Stephanie Meyer, EL James crossed the Atlantic. Bhagat has not made it across a few countries, yet. And I will call this a good thing. While Bhagat has managed to capture an incredible reading audience and has an enviable business model well in place, he has people who read him to loathe him and he has people who read him and go – ‘Oh yes! He knows, he knows how I feel!’ *Sniff* As an author he has played this game better than most of his colleagues. Neel Mukherjee cannot boast of such sales figures, he perhaps never will.

He writes about college canteen issues that only we Indians can gorge on to the point of getting sick. Some regurgitate that into rants such as these, some gorge some more. The issues are uniquely and obstinately rooted to the soil – Bhagat takes on IIT, IIM, inter-cultural marriage, 2002 Gujarat riots, Call Centres and in his latest book what can be best described as ‘Biharis-do-not-know-English-and do-not-care-to-learn-till-Bill Gates-can-come-to-save-a-village-school’ aka ‘Wanting-to-date- a-Delhi-rich-is-a-bitch’. Not the communist burden, neither the diasporic problem and never the brave new world. Bhagat is perhaps ill-equipped to take on tropes that matter and it works very well because we, in our domestic help accelerated world, don’t allow too much mind space to such world issues. Prices of onions are more intrinsic and real.

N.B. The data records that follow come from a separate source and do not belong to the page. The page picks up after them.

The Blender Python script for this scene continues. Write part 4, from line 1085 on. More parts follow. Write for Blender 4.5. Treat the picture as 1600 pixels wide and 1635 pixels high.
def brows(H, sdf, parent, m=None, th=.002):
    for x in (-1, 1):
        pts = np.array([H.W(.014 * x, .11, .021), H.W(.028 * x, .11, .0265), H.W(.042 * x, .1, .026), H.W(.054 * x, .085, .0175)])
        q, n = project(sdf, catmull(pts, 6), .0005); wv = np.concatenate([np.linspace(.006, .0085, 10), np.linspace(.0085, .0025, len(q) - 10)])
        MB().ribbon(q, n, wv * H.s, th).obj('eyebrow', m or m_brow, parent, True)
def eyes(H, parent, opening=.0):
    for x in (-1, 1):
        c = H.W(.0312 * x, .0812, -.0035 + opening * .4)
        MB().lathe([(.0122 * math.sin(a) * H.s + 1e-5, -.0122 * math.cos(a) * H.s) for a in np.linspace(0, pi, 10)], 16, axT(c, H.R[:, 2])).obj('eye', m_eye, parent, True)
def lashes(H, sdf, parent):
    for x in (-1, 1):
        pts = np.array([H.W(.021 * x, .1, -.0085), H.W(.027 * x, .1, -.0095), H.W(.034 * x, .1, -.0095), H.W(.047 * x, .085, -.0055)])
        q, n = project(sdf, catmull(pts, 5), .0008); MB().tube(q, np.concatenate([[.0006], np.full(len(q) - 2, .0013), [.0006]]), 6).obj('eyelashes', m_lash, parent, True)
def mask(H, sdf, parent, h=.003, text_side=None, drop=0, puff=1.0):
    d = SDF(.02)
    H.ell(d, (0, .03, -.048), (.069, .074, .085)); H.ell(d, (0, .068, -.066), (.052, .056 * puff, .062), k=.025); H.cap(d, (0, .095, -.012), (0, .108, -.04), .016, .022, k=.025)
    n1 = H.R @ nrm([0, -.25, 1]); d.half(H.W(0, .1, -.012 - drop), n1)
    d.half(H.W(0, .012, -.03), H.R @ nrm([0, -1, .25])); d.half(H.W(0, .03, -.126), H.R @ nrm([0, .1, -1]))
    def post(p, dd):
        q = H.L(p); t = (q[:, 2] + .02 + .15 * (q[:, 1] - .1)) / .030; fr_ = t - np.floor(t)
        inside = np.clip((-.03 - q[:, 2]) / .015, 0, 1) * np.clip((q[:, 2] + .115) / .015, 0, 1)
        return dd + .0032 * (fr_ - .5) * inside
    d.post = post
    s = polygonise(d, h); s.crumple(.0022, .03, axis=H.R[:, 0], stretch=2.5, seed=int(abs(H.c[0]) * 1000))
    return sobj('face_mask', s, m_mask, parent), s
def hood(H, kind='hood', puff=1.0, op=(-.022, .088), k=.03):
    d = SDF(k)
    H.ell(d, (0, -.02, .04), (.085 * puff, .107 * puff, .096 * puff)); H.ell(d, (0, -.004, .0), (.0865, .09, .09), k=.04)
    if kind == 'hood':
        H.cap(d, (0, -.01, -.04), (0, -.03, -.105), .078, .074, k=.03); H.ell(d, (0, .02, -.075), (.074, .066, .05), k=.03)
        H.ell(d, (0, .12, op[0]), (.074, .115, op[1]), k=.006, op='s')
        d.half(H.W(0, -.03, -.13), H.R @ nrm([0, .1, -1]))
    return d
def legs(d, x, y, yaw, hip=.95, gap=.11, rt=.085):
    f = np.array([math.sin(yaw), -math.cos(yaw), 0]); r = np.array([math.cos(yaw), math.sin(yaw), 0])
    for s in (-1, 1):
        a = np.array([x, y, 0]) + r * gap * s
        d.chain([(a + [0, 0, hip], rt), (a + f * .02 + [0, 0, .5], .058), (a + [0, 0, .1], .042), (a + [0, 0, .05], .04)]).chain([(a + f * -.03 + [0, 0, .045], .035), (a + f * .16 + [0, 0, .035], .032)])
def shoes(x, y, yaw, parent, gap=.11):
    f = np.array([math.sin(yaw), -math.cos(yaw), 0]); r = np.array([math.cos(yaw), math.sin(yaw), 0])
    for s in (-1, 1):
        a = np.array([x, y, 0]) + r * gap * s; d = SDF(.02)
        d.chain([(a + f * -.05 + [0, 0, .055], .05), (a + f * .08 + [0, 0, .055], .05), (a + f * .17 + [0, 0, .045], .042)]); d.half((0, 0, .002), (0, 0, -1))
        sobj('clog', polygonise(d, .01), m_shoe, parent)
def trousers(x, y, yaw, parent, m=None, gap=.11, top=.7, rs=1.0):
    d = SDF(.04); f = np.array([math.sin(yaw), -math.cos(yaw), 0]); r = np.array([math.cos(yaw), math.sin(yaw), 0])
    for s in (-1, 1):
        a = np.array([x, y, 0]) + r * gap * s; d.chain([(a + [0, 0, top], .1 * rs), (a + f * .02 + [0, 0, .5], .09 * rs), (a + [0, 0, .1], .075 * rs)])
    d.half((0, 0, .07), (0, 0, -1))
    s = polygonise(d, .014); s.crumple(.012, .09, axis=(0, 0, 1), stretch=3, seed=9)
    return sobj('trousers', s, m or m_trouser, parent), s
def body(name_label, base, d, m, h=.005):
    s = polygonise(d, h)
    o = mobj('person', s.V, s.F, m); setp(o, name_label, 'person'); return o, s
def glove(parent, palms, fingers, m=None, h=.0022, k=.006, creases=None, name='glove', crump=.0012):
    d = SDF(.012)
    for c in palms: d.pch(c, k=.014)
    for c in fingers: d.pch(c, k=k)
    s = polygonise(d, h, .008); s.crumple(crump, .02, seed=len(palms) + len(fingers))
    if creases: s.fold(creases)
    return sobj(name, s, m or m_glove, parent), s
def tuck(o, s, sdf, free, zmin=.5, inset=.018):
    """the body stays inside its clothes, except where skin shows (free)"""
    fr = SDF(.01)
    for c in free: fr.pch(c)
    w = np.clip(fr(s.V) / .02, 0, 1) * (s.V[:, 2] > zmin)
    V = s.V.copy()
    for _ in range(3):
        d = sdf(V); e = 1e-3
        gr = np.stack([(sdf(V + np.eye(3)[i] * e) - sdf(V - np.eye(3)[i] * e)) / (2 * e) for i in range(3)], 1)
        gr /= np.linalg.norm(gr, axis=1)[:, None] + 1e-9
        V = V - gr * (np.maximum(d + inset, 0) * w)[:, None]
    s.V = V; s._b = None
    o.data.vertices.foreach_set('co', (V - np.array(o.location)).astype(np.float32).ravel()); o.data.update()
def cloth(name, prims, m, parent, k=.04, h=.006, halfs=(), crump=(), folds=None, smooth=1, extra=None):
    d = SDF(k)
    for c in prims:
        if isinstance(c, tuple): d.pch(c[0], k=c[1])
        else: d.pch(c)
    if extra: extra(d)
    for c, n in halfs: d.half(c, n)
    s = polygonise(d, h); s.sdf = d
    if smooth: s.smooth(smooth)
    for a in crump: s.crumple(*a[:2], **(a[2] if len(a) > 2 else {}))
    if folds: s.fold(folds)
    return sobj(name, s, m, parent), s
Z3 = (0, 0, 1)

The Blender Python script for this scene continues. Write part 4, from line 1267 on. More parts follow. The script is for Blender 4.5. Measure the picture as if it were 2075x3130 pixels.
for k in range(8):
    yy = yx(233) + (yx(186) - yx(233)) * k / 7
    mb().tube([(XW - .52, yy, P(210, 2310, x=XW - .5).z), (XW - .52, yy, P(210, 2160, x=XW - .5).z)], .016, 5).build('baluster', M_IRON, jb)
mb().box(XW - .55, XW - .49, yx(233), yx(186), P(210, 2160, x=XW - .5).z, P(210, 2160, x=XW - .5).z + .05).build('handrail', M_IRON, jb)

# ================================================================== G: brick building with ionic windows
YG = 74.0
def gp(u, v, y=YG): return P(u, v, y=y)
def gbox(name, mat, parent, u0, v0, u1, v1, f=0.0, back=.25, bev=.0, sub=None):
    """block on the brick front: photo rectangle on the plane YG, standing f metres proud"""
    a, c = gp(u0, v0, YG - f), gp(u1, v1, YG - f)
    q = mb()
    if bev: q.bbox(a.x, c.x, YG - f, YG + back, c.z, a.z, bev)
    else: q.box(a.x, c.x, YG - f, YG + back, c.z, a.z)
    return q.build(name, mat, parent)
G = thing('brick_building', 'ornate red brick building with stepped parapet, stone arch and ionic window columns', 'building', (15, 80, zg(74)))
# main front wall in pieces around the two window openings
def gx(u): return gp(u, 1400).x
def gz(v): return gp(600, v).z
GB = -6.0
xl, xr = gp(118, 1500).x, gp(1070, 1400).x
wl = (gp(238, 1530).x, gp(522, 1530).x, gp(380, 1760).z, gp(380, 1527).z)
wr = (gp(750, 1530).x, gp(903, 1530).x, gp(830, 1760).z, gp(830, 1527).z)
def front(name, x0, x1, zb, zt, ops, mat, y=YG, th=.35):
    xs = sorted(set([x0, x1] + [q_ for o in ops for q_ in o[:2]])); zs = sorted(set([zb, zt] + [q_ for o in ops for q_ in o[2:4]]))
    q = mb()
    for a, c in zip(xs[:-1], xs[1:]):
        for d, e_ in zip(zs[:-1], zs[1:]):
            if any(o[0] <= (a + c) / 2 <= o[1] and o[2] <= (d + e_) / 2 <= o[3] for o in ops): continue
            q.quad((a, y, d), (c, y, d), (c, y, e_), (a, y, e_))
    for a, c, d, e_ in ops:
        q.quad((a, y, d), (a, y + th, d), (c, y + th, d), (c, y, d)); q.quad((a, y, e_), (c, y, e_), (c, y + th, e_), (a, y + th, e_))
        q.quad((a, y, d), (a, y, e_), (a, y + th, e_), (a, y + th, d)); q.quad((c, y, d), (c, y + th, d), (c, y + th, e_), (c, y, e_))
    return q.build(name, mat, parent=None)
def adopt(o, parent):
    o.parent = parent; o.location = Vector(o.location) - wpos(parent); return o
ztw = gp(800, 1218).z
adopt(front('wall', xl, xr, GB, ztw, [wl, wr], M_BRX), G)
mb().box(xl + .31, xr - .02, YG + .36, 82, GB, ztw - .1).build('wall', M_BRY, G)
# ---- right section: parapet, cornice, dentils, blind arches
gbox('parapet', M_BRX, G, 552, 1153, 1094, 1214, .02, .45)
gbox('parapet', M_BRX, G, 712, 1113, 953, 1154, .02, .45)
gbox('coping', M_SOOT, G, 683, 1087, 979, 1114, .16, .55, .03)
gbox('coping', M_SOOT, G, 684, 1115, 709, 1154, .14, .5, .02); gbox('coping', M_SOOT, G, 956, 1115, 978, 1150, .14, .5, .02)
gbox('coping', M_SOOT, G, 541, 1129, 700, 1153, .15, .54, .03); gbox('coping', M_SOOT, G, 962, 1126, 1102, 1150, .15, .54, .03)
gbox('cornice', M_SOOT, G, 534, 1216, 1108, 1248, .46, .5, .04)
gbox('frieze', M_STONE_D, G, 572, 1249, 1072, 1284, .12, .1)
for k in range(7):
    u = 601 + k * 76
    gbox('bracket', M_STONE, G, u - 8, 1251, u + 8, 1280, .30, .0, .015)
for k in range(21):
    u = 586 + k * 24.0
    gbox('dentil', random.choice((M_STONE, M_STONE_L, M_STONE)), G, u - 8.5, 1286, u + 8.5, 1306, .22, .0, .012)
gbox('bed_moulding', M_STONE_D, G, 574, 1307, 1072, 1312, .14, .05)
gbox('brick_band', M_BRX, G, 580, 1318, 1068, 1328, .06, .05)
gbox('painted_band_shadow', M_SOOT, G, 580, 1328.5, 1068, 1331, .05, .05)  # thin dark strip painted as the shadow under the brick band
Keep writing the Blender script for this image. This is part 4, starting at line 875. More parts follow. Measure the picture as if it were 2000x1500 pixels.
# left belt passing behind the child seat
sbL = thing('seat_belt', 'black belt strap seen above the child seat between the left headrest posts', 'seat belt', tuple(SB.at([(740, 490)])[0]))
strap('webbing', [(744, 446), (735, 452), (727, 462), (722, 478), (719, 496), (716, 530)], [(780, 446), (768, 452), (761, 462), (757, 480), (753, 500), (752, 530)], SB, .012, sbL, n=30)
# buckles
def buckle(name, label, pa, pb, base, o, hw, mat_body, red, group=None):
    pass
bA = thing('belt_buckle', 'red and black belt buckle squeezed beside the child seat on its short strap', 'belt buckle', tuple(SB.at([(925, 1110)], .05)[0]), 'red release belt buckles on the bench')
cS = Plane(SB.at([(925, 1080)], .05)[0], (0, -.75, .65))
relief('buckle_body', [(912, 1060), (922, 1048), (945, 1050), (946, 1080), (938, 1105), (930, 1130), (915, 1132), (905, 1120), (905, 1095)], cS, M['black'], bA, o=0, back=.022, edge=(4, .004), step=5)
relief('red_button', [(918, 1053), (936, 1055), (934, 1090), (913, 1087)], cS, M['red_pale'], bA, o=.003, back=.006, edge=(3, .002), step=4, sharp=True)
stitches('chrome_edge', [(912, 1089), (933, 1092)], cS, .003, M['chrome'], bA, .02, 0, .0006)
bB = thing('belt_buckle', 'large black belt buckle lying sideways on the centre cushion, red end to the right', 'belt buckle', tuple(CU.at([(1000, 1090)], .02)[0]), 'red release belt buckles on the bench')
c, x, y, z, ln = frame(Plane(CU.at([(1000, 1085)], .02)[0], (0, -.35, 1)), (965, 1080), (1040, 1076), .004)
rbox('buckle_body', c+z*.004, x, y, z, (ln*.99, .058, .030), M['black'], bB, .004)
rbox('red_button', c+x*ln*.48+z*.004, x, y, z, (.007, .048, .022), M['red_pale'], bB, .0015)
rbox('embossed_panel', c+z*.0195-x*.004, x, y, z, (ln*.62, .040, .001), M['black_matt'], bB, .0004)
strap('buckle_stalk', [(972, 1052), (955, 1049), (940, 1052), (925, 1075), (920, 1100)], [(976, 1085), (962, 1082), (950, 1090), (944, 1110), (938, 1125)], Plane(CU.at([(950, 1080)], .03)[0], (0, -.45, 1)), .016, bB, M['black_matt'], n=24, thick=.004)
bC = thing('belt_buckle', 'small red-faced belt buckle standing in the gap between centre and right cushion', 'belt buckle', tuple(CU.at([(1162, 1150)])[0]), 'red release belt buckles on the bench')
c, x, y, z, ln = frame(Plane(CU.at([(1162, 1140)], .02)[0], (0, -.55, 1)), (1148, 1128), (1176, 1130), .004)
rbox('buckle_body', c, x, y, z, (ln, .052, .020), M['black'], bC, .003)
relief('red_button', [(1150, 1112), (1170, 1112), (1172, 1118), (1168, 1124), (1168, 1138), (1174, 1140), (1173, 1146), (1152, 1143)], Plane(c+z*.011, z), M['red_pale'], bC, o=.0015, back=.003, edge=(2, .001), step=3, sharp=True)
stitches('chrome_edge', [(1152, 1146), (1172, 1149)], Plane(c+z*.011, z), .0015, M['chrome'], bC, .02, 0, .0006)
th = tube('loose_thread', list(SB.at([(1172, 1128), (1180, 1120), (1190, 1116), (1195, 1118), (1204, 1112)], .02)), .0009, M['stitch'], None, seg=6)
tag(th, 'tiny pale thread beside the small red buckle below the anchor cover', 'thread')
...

Unfortunate. But look at the wonders it did for Bhagat. It is the whole classic ‘us and them’ case which will have the intellectuals ruing the success of this man while the others buy his book anyway.
Over the last five years in India, we have had the metro reads phenomenon rearing its ugly head. Describing a series of books that can be read over an hour or a little more (a little less than the time needed to travel from Noida to Dwarka) while one travels. These books aren’t Booker or Pulitzer worthy – never will be. They do not require an ‘intelligent’ mind, they are just in your hands to distract you from the sardine crowd and the lack of deodorant.

Bhagat is more the Indian Railways and domestic flight read. Giving the man his due, Bhagat got a huge chunk of the population to read, he got them interested in books again and while it is horrible that these people read (and enjoy) this level of story, plot and language – it is also commendable that he managed this – Rupa owes this man a good few limbs.

However, driving the rant home – talking Neil Gaiman and Umberto Ecco with ‘colleagues’ in the department, I sighed in relief that they will not have to fight the battle of bad authors on this continent quite yet and they would not equate Indian writings with the Bhagat phenomenon.
But winter is coming. I could tell them his books are excellent replacements for wood.